■ **THE INPUT**
+-------+

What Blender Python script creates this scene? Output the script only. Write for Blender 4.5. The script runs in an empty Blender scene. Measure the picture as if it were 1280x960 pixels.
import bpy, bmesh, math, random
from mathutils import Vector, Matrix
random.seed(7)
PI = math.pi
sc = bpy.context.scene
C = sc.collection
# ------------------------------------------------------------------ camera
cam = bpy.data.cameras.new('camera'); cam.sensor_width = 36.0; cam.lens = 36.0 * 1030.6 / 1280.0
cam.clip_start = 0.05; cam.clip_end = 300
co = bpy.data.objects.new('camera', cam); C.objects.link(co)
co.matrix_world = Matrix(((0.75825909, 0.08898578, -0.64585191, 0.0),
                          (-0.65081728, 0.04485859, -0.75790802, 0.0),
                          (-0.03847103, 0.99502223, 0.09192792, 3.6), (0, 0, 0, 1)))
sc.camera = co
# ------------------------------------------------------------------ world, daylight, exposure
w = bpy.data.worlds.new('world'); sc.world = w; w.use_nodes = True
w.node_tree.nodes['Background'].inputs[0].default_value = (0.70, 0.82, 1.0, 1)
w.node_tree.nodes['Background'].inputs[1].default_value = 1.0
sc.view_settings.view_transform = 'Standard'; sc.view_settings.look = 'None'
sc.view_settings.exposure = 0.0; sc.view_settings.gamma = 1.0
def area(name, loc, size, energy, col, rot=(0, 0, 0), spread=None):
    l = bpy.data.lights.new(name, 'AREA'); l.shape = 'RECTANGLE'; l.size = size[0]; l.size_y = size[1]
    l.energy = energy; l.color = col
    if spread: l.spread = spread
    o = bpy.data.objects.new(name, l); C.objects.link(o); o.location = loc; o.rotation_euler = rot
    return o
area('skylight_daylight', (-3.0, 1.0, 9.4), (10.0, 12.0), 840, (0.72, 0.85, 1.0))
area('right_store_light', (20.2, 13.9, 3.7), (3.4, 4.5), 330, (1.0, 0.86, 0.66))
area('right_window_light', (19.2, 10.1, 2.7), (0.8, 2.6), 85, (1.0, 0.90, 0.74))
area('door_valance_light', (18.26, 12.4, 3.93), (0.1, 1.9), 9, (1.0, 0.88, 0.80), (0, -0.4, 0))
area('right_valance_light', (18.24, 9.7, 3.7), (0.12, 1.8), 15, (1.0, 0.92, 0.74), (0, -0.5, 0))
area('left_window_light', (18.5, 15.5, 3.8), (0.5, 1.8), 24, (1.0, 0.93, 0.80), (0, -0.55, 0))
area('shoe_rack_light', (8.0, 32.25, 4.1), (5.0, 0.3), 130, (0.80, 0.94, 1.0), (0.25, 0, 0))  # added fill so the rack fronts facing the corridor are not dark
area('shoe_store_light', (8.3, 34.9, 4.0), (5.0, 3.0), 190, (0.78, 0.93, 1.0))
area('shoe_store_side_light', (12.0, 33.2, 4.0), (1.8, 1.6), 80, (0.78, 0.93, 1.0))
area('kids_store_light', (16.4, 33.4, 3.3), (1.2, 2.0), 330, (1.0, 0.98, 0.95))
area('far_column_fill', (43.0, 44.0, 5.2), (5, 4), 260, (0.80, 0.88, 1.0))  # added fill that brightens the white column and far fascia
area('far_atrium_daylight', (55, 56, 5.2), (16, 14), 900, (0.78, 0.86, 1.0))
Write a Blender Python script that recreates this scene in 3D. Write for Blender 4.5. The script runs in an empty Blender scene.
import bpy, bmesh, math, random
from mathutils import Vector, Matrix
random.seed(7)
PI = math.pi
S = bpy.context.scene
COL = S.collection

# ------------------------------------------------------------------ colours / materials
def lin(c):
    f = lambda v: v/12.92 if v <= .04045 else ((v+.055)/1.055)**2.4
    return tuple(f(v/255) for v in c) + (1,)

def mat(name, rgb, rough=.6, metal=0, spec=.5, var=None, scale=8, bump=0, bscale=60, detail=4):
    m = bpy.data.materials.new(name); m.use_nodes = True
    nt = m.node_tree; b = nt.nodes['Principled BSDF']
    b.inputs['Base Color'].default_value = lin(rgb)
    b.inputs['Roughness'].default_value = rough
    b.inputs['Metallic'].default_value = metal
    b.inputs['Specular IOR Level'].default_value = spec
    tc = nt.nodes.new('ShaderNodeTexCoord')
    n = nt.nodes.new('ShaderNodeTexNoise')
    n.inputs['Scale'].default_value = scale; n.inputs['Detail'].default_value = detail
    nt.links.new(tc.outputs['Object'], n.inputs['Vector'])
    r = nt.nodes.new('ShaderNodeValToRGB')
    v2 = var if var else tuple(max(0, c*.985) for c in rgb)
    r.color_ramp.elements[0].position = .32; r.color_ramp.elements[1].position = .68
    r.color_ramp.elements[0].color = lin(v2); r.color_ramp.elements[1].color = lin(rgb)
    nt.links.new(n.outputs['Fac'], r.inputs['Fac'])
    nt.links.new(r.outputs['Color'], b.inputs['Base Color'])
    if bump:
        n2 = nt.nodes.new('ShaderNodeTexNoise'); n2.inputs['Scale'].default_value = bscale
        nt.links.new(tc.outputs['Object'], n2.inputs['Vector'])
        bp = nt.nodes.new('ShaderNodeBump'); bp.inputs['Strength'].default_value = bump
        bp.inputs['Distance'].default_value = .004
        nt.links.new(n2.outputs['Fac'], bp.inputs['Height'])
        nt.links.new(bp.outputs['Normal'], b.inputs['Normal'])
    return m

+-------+

■ **PROBLEM STATEMENT**
Show each line of the data that contains the string "script".

■ **WRITTEN RESPONSE**
What Blender Python script creates this scene? Output the script only. Write for Blender 4.5. The script runs in an empty Blender scene. Measure the picture as if it were 1280x960 pixels.
Write a Blender Python script that recreates this scene in 3D. Write for Blender 4.5. The script runs in an empty Blender scene.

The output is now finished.